Le révérend William Hechler est chapelain de l’ambassade britannique à Vienne. Après avoir souhaité la bienvenue au « fils de Sion » comme il se plaisait à qualifier Herzl, il a étalé un plan de l’ancien temple de Jérusalem et une immense carte de la Palestine pour expliquer à son hôte le lieu où devait s’ériger le nouveau temple. De même il lui fait savoir d’emblée « que sa plus haute ambition était de devenir évèque de Jérusalem suffisamment à temps pour pouvoir accueillir le Sauveur à la porte de la cité ».

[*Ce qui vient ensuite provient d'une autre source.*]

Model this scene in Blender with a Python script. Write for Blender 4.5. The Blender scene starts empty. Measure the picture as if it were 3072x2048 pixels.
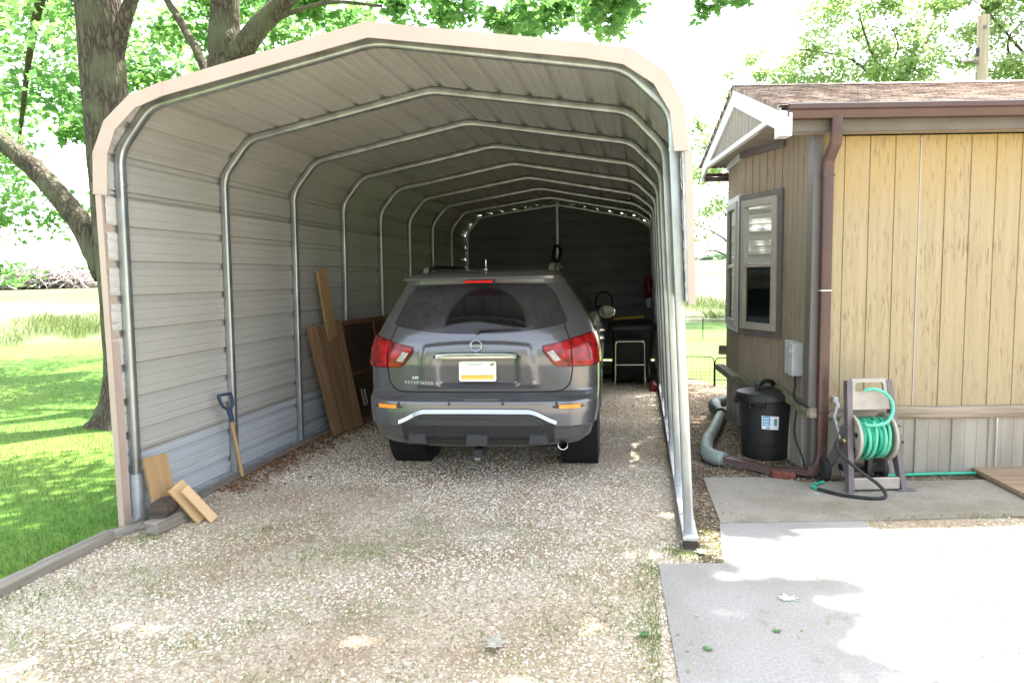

La motivation essentielle du révérend Hechler dans son soutien au sionisme politique est d’ordre religieux. Passionné des prophéties bibliques, il était convaincu de l’imminence du Second Avènement. Deux ans avant la publication par Herzl de « l’Etat des Juifs», Hechler a publié (en 1894) une brochure intitulée « The restauration of the Jews to Palestine ». La thèse présentée par Hechler dans sa brochure est celle de tous les Chrétiens sionistes qui croient fermement que la venue du Messie doit être précédée par le rassemblement des Juifs en Palestine.
Dès leur première rencontre, Hechler a résumé à son hôte sous forme de vœu le sionisme chrétien : « Selon la Bible, les Juifs doivent retourner en Palestine. Par conséquent, je viens en aide à ce mouvement, en tant que Chrétien pleinement convaincu de la vérité de la Bible. Car cette cause est la cause de Dieu ».
La doctrine se base sur le messianisme et le millénarisme. Autrement dit sur l’espoir ardent de la Parousie, le Second Avènement de Jésus, et sur le vœu d’être ressuscité pour être parmi ses apôtres pour vivre avec lui. C’est cette vie préparadisiaque de mille ans, faite de justice et d’amour, prélude à la fin des temps, qu’on appelle le Millénaire. Le Second Avènement de Jésus, ou Parousie, et les mille ans du règne du Messie Sauveur ne peuvent avoir lieu dans une certaine théologie chrétienne que lorsque les Juifs se ressembleront en Palestine pour se convertir au Christianisme et reconnaître la messianité de Jésus.
Ainsi, Theodore Herzl était pour la première fois en face d’un non-juif totalement convaincu de la nécessité de la colonisation de la Palestine par les Juifs.
Depuis cette rencontre, Hechler n’a pas quitté Herzl et n’a pas hésité un moment à lui ouvrir les portes des chancelleries allemandes et austro-hongroises. Ayant été précepteur à la Cour du Grand Duc Frédéric de Bade, l’oncle de l’empereur Guillaume II, Hechler, dont le père est allemand, a su garder d’excellentes relations avec son ancien maître. Ne s’étant jamais servi de ces relations à des fins personnelles, il les a utilisées pour ce qu’il considère comme la cause de son existence. Travailleur infatigable et militant convaincu, son action a été déterminante pour mettre Herzl en contact avec les dirigeants les plus influents des empires germanique et austro-hongrois. Son engagement au côté de Herzl était si sincère et total que lorsque tant d’obstacles étaient érigés devant ce dernier pour rencontrer le Kaiser en Allemagne, Hechler, parfait connaisseur de la Cour impériale, l’a alors incité à faire le voyage en Palestine où il s’est chargé de lui organiser la rencontre avec le Kaiser Guillaume II.
Vue les fonctions de Hechler à l’ambassade Britanique, il est légitime de penser que tout ce qu’il a fait pour le sionisme politique avait l’aval et la bénédiction des autorités politiques de Sa Majesté…A titre de gratitude, Hechler s’est vu invité au premier Congrès de Bâle.